If you are really planning to be in the market for 30 years, find a low-cost mutual fund, buy shares as and when you can, and forget everything else.

Taking money out of Vanguard is no problem if you have a linked bank account. You click "send to my bank" fill in the amount, and wait 2-3 days till the funds appear. Alternatively you can ask for a wire transfer, or a cashier's check, or you can write a check yourself if you'd ordered a pack of them (depends on account). I had money there for nearly 30 years before I began to take it out. But I've had no problems.
Thank you for your response. I apologize if I seem ungrateful in any way for the advice I have received here. I appreciate everyone's time and effort.

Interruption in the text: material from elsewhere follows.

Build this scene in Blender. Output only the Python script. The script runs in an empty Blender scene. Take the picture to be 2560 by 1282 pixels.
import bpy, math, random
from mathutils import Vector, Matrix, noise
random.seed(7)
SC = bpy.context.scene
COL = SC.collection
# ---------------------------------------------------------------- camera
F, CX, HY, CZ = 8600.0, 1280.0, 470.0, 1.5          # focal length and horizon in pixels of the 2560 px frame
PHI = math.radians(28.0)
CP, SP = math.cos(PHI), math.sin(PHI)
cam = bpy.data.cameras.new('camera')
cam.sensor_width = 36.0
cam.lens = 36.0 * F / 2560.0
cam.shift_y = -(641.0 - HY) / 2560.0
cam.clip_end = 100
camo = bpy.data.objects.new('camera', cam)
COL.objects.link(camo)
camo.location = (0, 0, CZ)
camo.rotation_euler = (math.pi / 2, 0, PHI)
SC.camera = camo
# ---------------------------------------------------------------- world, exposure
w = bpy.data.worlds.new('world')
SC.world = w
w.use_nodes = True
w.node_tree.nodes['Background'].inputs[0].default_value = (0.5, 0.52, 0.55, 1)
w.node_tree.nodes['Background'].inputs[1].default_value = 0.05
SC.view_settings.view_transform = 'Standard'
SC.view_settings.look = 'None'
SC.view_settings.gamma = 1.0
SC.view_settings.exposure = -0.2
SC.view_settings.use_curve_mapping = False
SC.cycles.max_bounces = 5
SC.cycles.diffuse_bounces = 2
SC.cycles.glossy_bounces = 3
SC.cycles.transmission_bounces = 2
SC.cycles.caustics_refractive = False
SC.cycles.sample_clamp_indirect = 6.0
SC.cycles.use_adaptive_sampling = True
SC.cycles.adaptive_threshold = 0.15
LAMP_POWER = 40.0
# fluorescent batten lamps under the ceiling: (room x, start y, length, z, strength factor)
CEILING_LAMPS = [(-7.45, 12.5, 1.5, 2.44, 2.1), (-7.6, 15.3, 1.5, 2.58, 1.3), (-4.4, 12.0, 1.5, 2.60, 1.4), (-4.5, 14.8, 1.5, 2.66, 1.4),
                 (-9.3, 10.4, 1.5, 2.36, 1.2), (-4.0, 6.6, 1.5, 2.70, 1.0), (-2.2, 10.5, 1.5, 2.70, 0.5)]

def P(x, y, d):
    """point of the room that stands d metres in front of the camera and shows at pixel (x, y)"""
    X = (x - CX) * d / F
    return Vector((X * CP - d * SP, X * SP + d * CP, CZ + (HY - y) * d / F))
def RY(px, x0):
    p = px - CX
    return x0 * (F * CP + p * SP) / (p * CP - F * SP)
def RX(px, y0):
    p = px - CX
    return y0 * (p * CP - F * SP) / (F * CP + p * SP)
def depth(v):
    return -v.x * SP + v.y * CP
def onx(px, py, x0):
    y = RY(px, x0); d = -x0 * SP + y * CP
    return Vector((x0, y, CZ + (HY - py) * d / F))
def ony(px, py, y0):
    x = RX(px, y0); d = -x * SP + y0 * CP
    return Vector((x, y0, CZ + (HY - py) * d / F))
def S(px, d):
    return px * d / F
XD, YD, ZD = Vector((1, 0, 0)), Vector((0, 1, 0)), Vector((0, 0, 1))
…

As for being in a stressful time, this time is no more or less stressful than any other time. Living in a bad marriage for almost 30 years and having a child with a major disability means a lot of stress. And, when I move there will be new kinds of stress. Stress is part of life and I do my best to roll with it. It's not always easy but that's how it is.

I am hoping to be in the market 30 years! ;-D

Thank you for letting me know that you can get money out of Vanguard pretty easy. I have an online bank account, so I'm familiar with how that works. I'm glad to know you haven't had any problems. My hope is to put my money in, and never have to talk to anyone. Just later withdraw it when I need to.